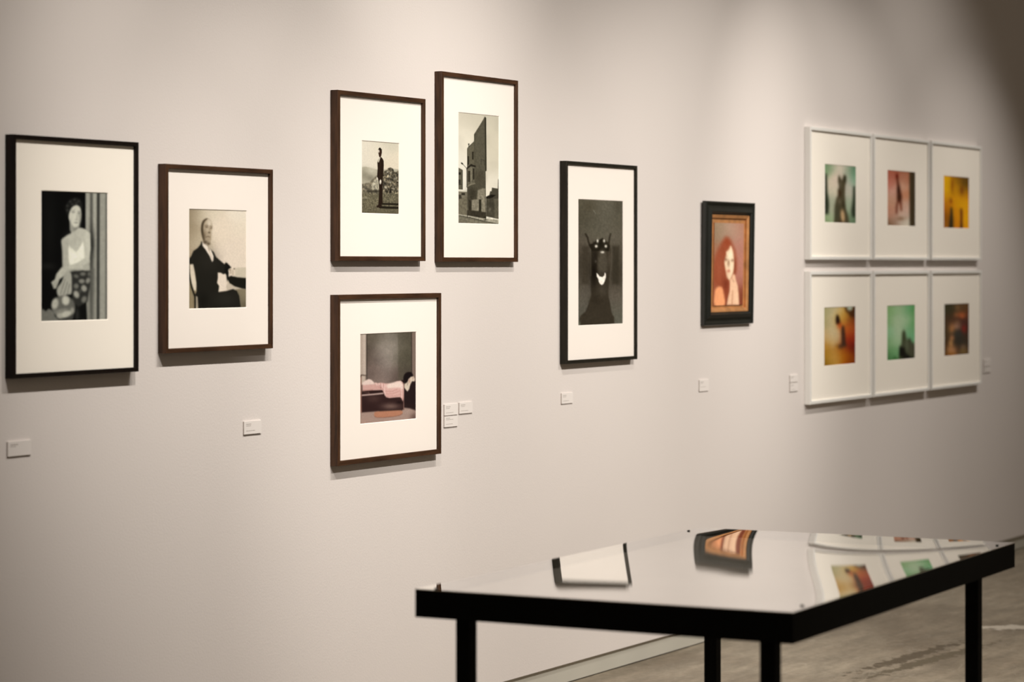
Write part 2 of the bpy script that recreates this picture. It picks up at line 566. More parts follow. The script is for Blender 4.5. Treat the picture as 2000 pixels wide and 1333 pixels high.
    for x, y, rx, ry, c, r in ((240, 1100, 30, 50, 175, 10), (336, 1070, 34, 42, 190, 0), (300, 1170, 70, 24, 130, -10), (340, 1195, 62, 26, 188, -20), (280, 1210, 28, 24, 165, 30), (395, 1160, 18, 24, 150, 0)):
        A.ell(x, y, rx, ry, g(c), 9, 0.95, r)
    A.blur(1.0)
    A.noise(5, 0.06, 3)
    return A


def art_seated():
    A = Art(140, 210, [(65, 60), (772, 78), (768, 1275), (65, 1288)])
    A.grid([(80, 80, (125, 108, 82)), (80, 400, (140, 122, 94)), (70, 640, (175, 155, 125)), (180, 90, (196, 180, 150)), (160, 450, (206, 190, 160)), (320, 90, (222, 207, 180)), (450, 300, (232, 214, 188)),
            (700, 100, (236, 222, 198)), (700, 500, (230, 212, 188)), (740, 300, (232, 216, 190)), (550, 650, (232, 214, 190)), (80, 1000, (160, 142, 108)), (80, 1280, (120, 104, 74))], 3)
    # chair
    A.poly([(70, 960), (110, 1040), (140, 1150), (145, 1290), (66, 1290)], (146, 130, 98), 8)
    A.line([(72, 760), (86, 900), (112, 1020), (150, 1130), (152, 1290)], 20, (22, 20, 14), 5)
    A.poly([(92, 738), (126, 735), (150, 860), (168, 990), (158, 1055), (138, 1050), (108, 960), (90, 840)], (226, 210, 182), 5)
    A.rect(160, 1120, 186, 1290, (190, 176, 150), 5)
    # round table and its dark edge
    A.poly([(600, 800), (660, 780), (780, 776), (780, 912), (640, 900), (590, 880)], (206, 192, 166), 7)
    A.poly([(620, 1030), (780, 1040), (780, 1290), (690, 1290)], (132, 120, 94), 8)
    A.blob(740, 1240, 60, 60, (90, 82, 62), 0.7)
    A.poly([(580, 878), (650, 896), (780, 908), (780, 1042), (700, 1030), (620, 1005), (560, 965), (530, 900)], (26, 25, 19), 5)
    A.poly([(530, 960), (620, 1008), (700, 1030), (640, 1044), (560, 1055)], (196, 182, 158), 6)
    # suit
    A.poly([(224, 462), (216, 500), (180, 545), (130, 580), (104, 640), (74, 682), (84, 742), (128, 735), (150, 840), (166, 960), (168, 1062), (148, 1110), (180, 1130), (190, 1290), (700, 1290),
            (676, 1120), (648, 1060), (600, 1036), (520, 1062), (432, 1072), (436, 1000), (412, 965), (422, 900), (420, 838), (450, 846), (490, 862), (520, 850), (545, 830), (556, 786), (580, 778), (540, 730),
            (520, 716), (500, 738), (450, 696), (400, 652), (372, 592), (340, 566), (300, 520)], (33, 31, 25), 4)
    A.blob(300, 700, 120, 130, (44, 41, 34), 0.6); A.blob(520, 1160, 130, 80, (46, 44, 37), 0.6)
    A.blob(250, 1180, 60, 100, (22, 21, 16), 0.7)
    A.poly([(515, 720), (582, 778), (552, 830), (548, 890), (530, 960), (524, 870), (498, 842)], (22, 21, 17), 5)
    # paper-bright gap below the arm
    A.poly([(424, 842), (455, 840), (490, 862), (512, 850), (534, 962), (560, 1000), (612, 1030), (520, 1058), (428, 1072), (438, 1000), (412, 962), (422, 920)], (234, 216, 192), 4)
    A.poly([(534, 962), (612, 1030), (530, 1056), (520, 1010)], (200, 184, 160), 6)
    # shirt and lapel
    A.poly([(232, 466), (262, 492), (312, 530), (346, 580), (370, 640), (368, 694), (352, 712), (322, 640), (272, 560), (240, 520)], (238, 222, 200), 4)
    A.line([(306, 550), (340, 640), (356, 700)], 10, (205, 188, 165), 4); A.line([(304, 520), (322, 575)], 8, (150, 132, 108), 4)
    # head
    A.poly([(240, 440), (226, 340), (228, 262), (252, 208), (296, 186), (334, 202), (354, 248), (358, 300), (350, 350), (346, 410), (336, 470), (316, 512), (286, 502), (256, 474)], (176, 158, 130), 4, smooth=True)
    A.blob(320, 240, 30, 46, (222, 206, 180), 0.95); A.blob(300, 330, 24, 40, (196, 178, 150), 0.6)
    A.poly([(222, 350), (224, 270), (244, 215), (280, 190), (300, 190), (268, 222), (250, 270), (248, 330), (258, 400), (262, 450), (246, 446)], (70, 58, 42), 7, smooth=True)
    A.blob(262, 400, 16, 60, (104, 88, 66), 0.8)
    A.line([(268, 276), (286, 268), (304, 276)], 7, (92, 76, 56), 5, 0.85); A.line([(332, 282), (350, 290)], 8, (90, 74, 54), 5, 0.85)
    A.ell(288, 292, 15, 7, (84, 68, 50), 5, 0.85); A.ell(342, 306, 9, 8, (82, 66, 48), 5, 0.85)
    A.line([(320, 290), (326, 340)], 7, (150, 132, 106), 5, 0.7); A.ell(318, 358, 12, 9, (76, 62, 46), 6, 0.9); A.blob(348, 350, 8, 34, (206, 190, 164), 0.7)
    A.line([(284, 412), (304, 404), (326, 412)], 9, (88, 70, 52), 5, 0.9); A.blob(306, 436, 22, 8, (150, 132, 106), 0.7); A.blob(284, 370, 14, 22, (150, 132, 106), 0.6)
    A.blob(272, 474, 28, 18, (66, 54, 40), 0.9); A.blob(312, 494, 20, 14, (74, 60, 44), 0.85)
    # hand on the table
    A.poly([(548, 806), (572, 786), (620, 792), (632, 812), (628, 870), (606, 886), (582, 872), (560, 850), (548, 828)], (224, 206, 180), 4, smooth=True)
    A.line([(556, 812), (574, 800), (576, 850)], 5, (110, 94, 70), 3); A.line([(600, 812), (602, 868)], 5, (130, 112, 88), 3)
    A.ell(618, 794, 9, 6, (60, 48, 34), 3)
    A.blur(1.0)
    A.noise(2, 0.05, 11)
    return A


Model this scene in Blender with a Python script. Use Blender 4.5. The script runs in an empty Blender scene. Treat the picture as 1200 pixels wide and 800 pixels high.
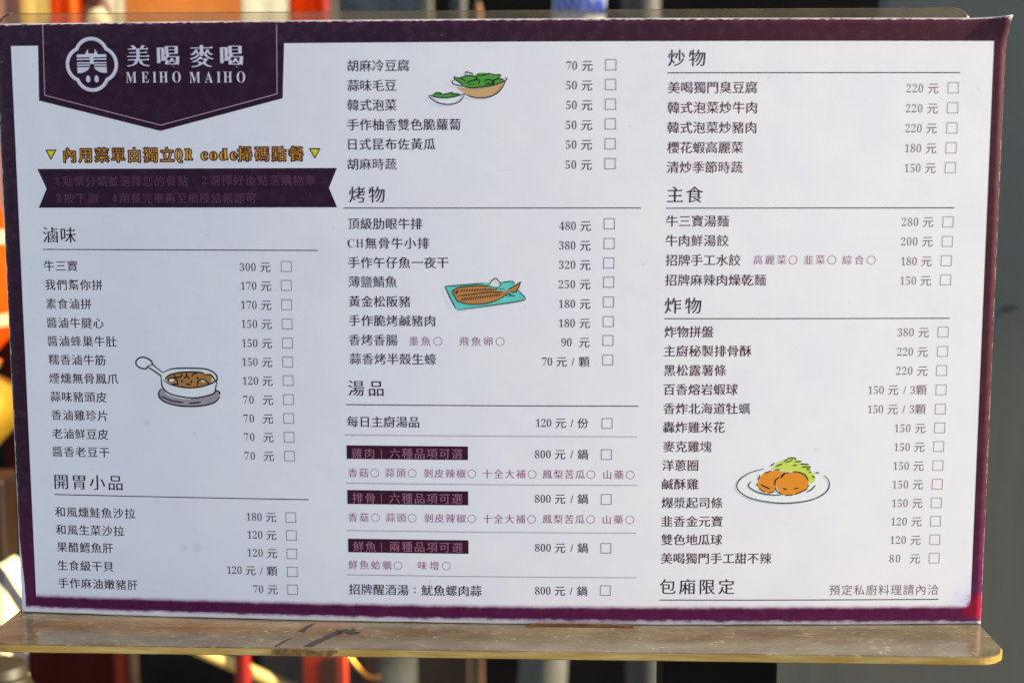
import bpy, bmesh, math, random
from mathutils import Vector
from mathutils.geometry import tessellate_polygon

random.seed(7)
SC = bpy.context.scene
COL = SC.collection
RAD = math.radians

# ------------------------------------------------------------------ camera
cam_data = bpy.data.cameras.new('camera')
cam_data.sensor_width = 36.0
cam_data.lens = 46.89
cam_data.clip_start = 0.02
cam_data.clip_end = 500.0
cam_data.dof.use_dof = True
cam_data.dof.focus_distance = 0.588
cam_data.dof.aperture_fstop = 7.5
cam = bpy.data.objects.new('camera', cam_data)
COL.objects.link(cam)
cam.location = (0.03083, -0.56415, 0.06334)
_yaw, _pitch, _roll = RAD(2.340), RAD(6.986), RAD(0.0655)
from mathutils import Matrix
_R = Matrix.Rotation(_yaw, 3, 'Z') @ Matrix.Rotation(-_pitch, 3, 'X') @ Matrix.Rotation(_roll, 3, 'Y')
cam.matrix_world = Matrix.Translation(cam.location) @ (_R @ Matrix.Rotation(RAD(90), 3, 'X')).to_4x4()
SC.camera = cam

# ------------------------------------------------------------------ daylight
SUN_AZ = 93.0       # degrees from straight ahead (+Y), positive to the right
SUN_EL = 26.0
sun_dir = Vector((math.sin(RAD(SUN_AZ)) * math.cos(RAD(SUN_EL)),
                  math.cos(RAD(SUN_AZ)) * math.cos(RAD(SUN_EL)), math.sin(RAD(SUN_EL))))
sun_data = bpy.data.lights.new('sun', 'SUN')
sun_data.energy = 5.0
sun_data.angle = RAD(0.5)
sun_data.color = (1.0, 0.84, 0.58)
sun = bpy.data.objects.new('sun', sun_data)
COL.objects.link(sun)
sun.rotation_euler = sun_dir.to_track_quat('Z', 'Y').to_euler()

world = bpy.data.worlds.new('World')
SC.world = world
world.use_nodes = True
wn = world.node_tree
wn.nodes.clear()
sky = wn.nodes.new('ShaderNodeTexSky')
sky.sky_type = 'NISHITA'
sky.sun_disc = False
sky.sun_elevation = RAD(SUN_EL)
sky.sun_rotation = RAD(SUN_AZ)
sky.dust_density = 0.7
sky.ozone_density = 2.2
bgn = wn.nodes.new('ShaderNodeBackground')
bgn.inputs['Strength'].default_value = 0.092
won = wn.nodes.new('ShaderNodeOutputWorld')
wn.links.new(sky.outputs[0], bgn.inputs[0])
wn.links.new(bgn.outputs[0], won.inputs[0])

SC.view_settings.view_transform = 'Standard'
SC.view_settings.look = 'None'
SC.view_settings.exposure = 1.46
SC.view_settings.gamma = 1.0
SC.cycles.transparent_max_bounces = 16
SC.cycles.max_bounces = 10


# ------------------------------------------------------------------ helpers
def lin(r, g, b):
    f = lambda c: (c / 255.0) / 12.92 if c / 255.0 <= 0.04045 else ((c / 255.0 + 0.055) / 1.055) ** 2.4
    return (f(r), f(g), f(b), 1.0)


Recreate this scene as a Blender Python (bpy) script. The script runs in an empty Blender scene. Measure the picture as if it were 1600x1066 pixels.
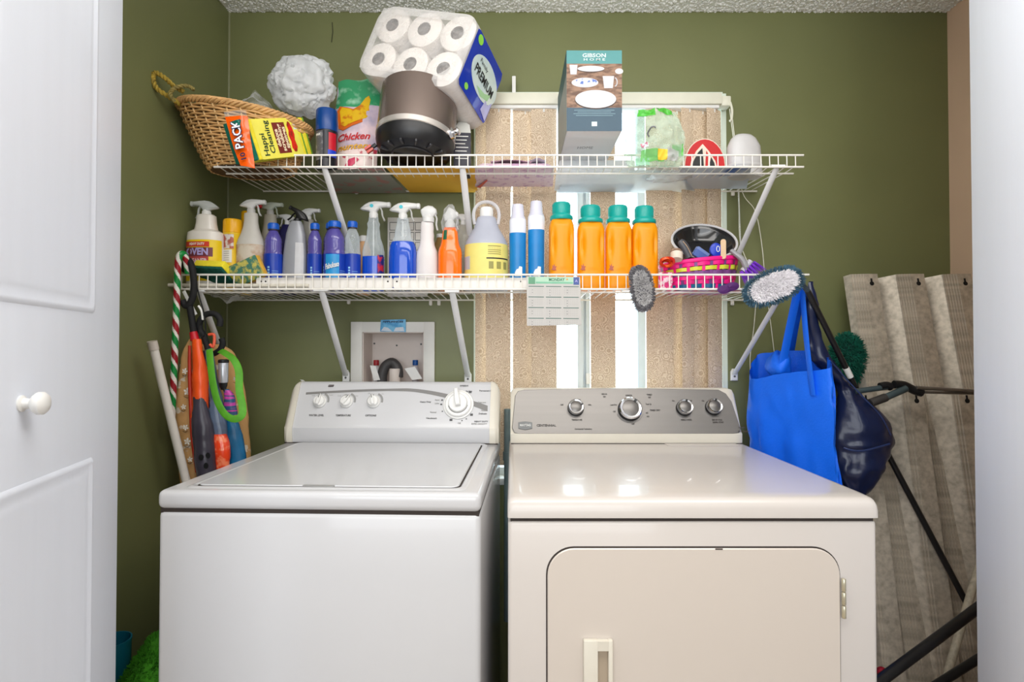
import bpy, bmesh, math, random
from mathutils import Vector, Matrix, noise
PI = math.pi
R = math.radians
random.seed(7)
scene = bpy.context.scene
COL = scene.collection

# ------------------------------------------------------------------ camera
F = 855.0
PITCH = R(0.87)
CAMZ = 1.25
cam_data = bpy.data.cameras.new('camera')
cam_data.sensor_width = 36.0
cam_data.lens = 36.0 * F / 1600.0
cam_data.clip_start = 0.02
cam = bpy.data.objects.new('camera', cam_data)
cam.location = (0, 0, CAMZ)
cam.rotation_euler = (R(90) + PITCH, 0, 0)
COL.objects.link(cam)
scene.camera = cam

# ------------------------------------------------------------------ world, exposure
world = bpy.data.worlds.new('overcast_sky')
scene.world = world
world.use_nodes = True
wn = world.node_tree.nodes
wn['Background'].inputs[0].default_value = (0.86, 0.94, 1.0, 1)
wn['Background'].inputs[1].default_value = 5.0
scene.view_settings.view_transform = 'Standard'
scene.view_settings.look = 'None'
scene.view_settings.exposure = 0.0
scene.view_settings.gamma = 1.0
scene.view_settings.use_curve_mapping = False

def area_light(name, loc, target, sx, sy, power, col):
    ld = bpy.data.lights.new(name, 'AREA')
    ld.shape = 'RECTANGLE'; ld.size = sx; ld.size_y = sy
    ld.energy = power; ld.color = col
    o = bpy.data.objects.new(name, ld)
    o.location = loc
    o.rotation_euler = (Vector(target) - Vector(loc)).to_track_quat('-Z', 'Y').to_euler()
    COL.objects.link(o)
    return o
# the big window of the room in front of the closet, and two added fills
area_light('room_window_light', (-0.35, -2.2, 1.55), (0.0, 2.0, 1.25), 2.6, 1.8, 64, (0.90, 0.95, 1.0))
area_light('overhead_fill_light', (0.1, 0.42, 2.44), (0.1, 0.75, 0.0), 2.6, 0.7, 33, (1.0, 0.97, 0.93))  # added overhead fill, unseen, placed to brighten the closet side walls
area_light('ceiling_fill_light', (0.25, 0.45, 1.95), (0.3, 0.75, 2.5), 1.6, 0.4, 9, (1.0, 0.98, 0.95))  # unseen upward fill added to lighten the ceiling and upper walls

# ------------------------------------------------------------------ helpers
def lin(c):
    out = []
    for v in c:
        v = v / 255.0
        out.append(v / 12.92 if v <= 0.04045 else ((v + 0.055) / 1.055) ** 2.4)
    return out

def at(px, py, Y):
    """point of the room at depth Y seen at a place of the photograph (used to measure the photo)"""
    u = (px - 800.0) / F; v = (533.0 - py) / F
    f = math.cos(PITCH) - v * math.sin(PITCH)
    up = math.sin(PITCH) + v * math.cos(PITCH)
    t = Y / f
    return Vector((u * t, Y, CAMZ + up * t))
def ax(px, Y): return at(px, 546, Y).x
def az(py, Y): return at(800, py, Y).z
def mpp(Y): return Y / F       # metres per pixel at depth Y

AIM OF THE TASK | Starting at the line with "Recreate this scene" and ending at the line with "COL = scene.collection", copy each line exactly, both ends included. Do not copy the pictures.

REPLY |
Recreate this scene as a Blender Python (bpy) script. The script runs in an empty Blender scene. Measure the picture as if it were 1600x1066 pixels.
import bpy, bmesh, math, random
from mathutils import Vector, Matrix, noise
PI = math.pi
R = math.radians
random.seed(7)
scene = bpy.context.scene
COL = scene.collection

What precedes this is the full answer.